After reading Gandhi's autobiography, in which he examines so meticulously the economic, social, and moral decisions of what to wear, I felt called to do the same. The details are the subject of my book, but the decision I made for the summer was to wear only handloomed saris from India. In this way, I could still revel in beautiful garments but without the cognitive dissonance of wearing sweatshop products. I'll have to post on all the reasons I embraced the sari soon. For now, I want to examine my relationship to those "American" garments that hung in my closet all summer unworn. In fact, the dresses, suits, etc. remained unworn into the fall semester as I began the semester wearing only saris to teach in. And, in the future, I'll have to write about the reactions I encountered doing that. But, this weekend, I was forced to consider what to do with my "American" wardrobe.

In the course of Facebook discussion about the inevitable garage sale to come, a former student sent me a private message asking if this garage sale would include any of my professional wardrobe. The answer to that would have just been "no." But her message also include an explanation of her situation. She was in sudden need of professional interview clothes and, at the same time, in sudden difficulty financially. I'm ashamed to say that my first reaction was to hang on to the clothes. But once I started thinking it through, I had to acknowledge that this was a test of my authenticity. I needed to let the clothes go, not just generally, but very specifically to this young woman. If I hadn't been confronted with a person who really needed the clothes, I would not have wanted to let go of them yet. I put so much energy into collecting those items. I loved the way I looked in them. They made me feel like the professor.
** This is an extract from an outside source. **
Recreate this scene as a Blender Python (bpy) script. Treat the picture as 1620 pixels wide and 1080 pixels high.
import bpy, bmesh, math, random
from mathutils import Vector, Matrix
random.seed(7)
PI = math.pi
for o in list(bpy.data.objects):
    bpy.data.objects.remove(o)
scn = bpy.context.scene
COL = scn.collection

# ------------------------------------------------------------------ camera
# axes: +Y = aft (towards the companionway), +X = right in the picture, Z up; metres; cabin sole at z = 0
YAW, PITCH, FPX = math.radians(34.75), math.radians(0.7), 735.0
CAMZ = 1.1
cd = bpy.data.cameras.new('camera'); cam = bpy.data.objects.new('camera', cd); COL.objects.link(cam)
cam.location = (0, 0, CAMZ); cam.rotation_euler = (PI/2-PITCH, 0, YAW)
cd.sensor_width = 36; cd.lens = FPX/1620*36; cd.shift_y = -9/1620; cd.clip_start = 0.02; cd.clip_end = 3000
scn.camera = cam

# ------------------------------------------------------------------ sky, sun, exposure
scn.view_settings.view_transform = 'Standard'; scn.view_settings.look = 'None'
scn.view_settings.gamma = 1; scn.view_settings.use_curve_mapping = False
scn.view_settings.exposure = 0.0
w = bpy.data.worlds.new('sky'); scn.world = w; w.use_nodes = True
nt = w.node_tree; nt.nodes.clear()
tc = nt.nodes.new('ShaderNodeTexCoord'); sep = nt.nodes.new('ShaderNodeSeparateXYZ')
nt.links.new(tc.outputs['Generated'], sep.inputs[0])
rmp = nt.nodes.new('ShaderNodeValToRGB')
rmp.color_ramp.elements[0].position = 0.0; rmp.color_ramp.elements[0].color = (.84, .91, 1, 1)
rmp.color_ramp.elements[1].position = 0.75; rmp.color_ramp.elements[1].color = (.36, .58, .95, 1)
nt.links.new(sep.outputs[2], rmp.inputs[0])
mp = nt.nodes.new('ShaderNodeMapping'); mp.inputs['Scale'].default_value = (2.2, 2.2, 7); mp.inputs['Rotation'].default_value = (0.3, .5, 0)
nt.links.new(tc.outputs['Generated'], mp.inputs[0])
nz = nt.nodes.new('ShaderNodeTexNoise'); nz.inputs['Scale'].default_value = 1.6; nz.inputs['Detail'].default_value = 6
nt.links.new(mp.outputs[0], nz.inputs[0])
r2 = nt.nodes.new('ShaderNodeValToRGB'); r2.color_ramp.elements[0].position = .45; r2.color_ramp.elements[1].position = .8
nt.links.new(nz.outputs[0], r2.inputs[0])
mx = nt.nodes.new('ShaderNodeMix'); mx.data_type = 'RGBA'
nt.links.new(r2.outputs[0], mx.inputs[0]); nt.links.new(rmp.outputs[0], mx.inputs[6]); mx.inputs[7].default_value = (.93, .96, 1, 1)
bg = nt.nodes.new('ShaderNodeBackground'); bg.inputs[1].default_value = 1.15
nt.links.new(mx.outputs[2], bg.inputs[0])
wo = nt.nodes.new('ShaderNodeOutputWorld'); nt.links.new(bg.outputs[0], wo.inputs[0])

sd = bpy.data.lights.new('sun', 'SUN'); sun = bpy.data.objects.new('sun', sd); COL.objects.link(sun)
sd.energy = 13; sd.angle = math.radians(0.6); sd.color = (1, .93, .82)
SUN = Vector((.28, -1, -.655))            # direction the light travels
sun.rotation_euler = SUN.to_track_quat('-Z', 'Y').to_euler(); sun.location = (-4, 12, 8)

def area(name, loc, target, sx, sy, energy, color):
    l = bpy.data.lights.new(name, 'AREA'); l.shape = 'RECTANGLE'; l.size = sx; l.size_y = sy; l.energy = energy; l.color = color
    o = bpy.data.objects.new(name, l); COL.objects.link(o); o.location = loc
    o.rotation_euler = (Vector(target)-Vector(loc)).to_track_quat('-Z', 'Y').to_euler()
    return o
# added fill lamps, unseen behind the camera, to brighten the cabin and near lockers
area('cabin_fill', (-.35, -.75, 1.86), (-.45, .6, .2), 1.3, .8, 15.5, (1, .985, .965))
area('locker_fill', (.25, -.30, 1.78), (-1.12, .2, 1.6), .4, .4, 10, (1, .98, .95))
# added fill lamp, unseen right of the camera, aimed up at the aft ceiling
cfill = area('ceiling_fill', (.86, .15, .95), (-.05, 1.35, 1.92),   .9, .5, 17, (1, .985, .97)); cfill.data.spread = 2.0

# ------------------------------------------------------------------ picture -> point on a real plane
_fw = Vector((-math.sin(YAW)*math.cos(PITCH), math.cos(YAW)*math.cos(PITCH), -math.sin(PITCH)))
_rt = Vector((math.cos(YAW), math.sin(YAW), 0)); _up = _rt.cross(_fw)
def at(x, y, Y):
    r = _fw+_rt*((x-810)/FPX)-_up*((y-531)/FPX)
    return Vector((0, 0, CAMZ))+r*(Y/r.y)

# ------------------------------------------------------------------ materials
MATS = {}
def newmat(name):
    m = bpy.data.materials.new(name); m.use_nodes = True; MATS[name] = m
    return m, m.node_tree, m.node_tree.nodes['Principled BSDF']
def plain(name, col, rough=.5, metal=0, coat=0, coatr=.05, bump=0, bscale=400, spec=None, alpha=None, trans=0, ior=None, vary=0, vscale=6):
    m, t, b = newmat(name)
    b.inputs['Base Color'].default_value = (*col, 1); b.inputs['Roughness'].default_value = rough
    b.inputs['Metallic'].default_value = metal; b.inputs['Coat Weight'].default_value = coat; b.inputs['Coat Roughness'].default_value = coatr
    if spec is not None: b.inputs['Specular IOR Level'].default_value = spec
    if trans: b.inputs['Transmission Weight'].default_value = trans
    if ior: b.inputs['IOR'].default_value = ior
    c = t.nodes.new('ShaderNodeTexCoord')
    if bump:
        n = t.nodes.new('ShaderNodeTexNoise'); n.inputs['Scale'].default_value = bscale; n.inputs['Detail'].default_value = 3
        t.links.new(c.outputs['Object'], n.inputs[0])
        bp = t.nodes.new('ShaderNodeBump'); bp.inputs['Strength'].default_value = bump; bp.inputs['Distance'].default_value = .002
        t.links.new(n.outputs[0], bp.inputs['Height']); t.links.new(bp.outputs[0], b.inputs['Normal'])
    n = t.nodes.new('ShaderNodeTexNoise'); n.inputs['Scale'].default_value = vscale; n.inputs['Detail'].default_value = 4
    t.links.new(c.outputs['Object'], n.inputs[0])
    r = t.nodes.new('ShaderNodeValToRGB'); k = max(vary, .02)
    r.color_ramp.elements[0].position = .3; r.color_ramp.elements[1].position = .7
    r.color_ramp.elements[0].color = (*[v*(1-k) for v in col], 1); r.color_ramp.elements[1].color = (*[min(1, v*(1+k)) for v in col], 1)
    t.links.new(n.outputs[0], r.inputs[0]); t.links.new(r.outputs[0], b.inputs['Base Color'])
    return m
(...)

Parting with the clothes could have been wrenching. I could have justified putting them in a garage sale because they might fetch some now much-needed money. But most of those clothes are a size 4. The shoes are size 6 1/2. There aren't a lot of women in Cherokee County who could wear them. Even if they sold, they'd probably be carted off by the buyer to a resale shop where it would be a race between the few women who came in and could fit into them and the moths. I'd bet on the moths in that siutation. When I saw how well the clothes fit this young woman, it was a joyful experience giving them to her. These clothes solved a real problem for her. I got to witness her relief and it was genuinely priceless.

This clothing give-away experience has been a good lesson for me as I write about the difficulty of what to wear in America. Clothing only has any monetary value if it serves a rhetorical purpose. In this country, we are awash in cheap clothes. They are cheap in price but also cheaply made. No clothing for sale at the Walmart, K-Mart, Target, etc. is going to make the young people who shop there look ready for a serious job interview--not in the world of the middle class. All of that clothing is disposable--and a huge amount of it does, in fact, end up being disposed of without anyone having ever bought and worn it. But clothing that performs a rhetorical function retains a value. It is tragic that such clothing must be tied to the misery of what is politely called "developing nations," which is just a euphemism for the poor.

As the young woman in question obliged me to justify my not taking any money for the items, I found myself explaining the fresh realization that I really don't need them anymore. I quit my job as a professor to become a writer. Since my writing is on the subject of clothing's power, it made good sense for me to take a radical step toward sartorial authenticity. Wearing those "American" clothes would actually undermine my message. And, should I ever find myself in need of interview clothes myself, I have retained one suit. If I am able to write and sell the books I want to write, I will dispose of the remaining one. But, I can't help but think that any interview I have any time soon will be far less about my clothes than it would be for a young person just starting out. I have a Ph.D. and 19 years of college teaching experience. It's just not going to matter as much whether I'm dressed "professionally" or not. Showing up in a sari can enhance the quirky professor image that no one really holds against an established academic. I've got my middle-class respectability accounted for now. But since the clothes still have the power to speak of middle-lass respectability, it would have been irresponsible of me to throw them away. It would have been futile to sell them. Only giving them to someone who needs them right now, because she is trying to get herself established in the world, feels right. I am grateful to this young woman for giving me new insights into my project that I could have gotten in no better way.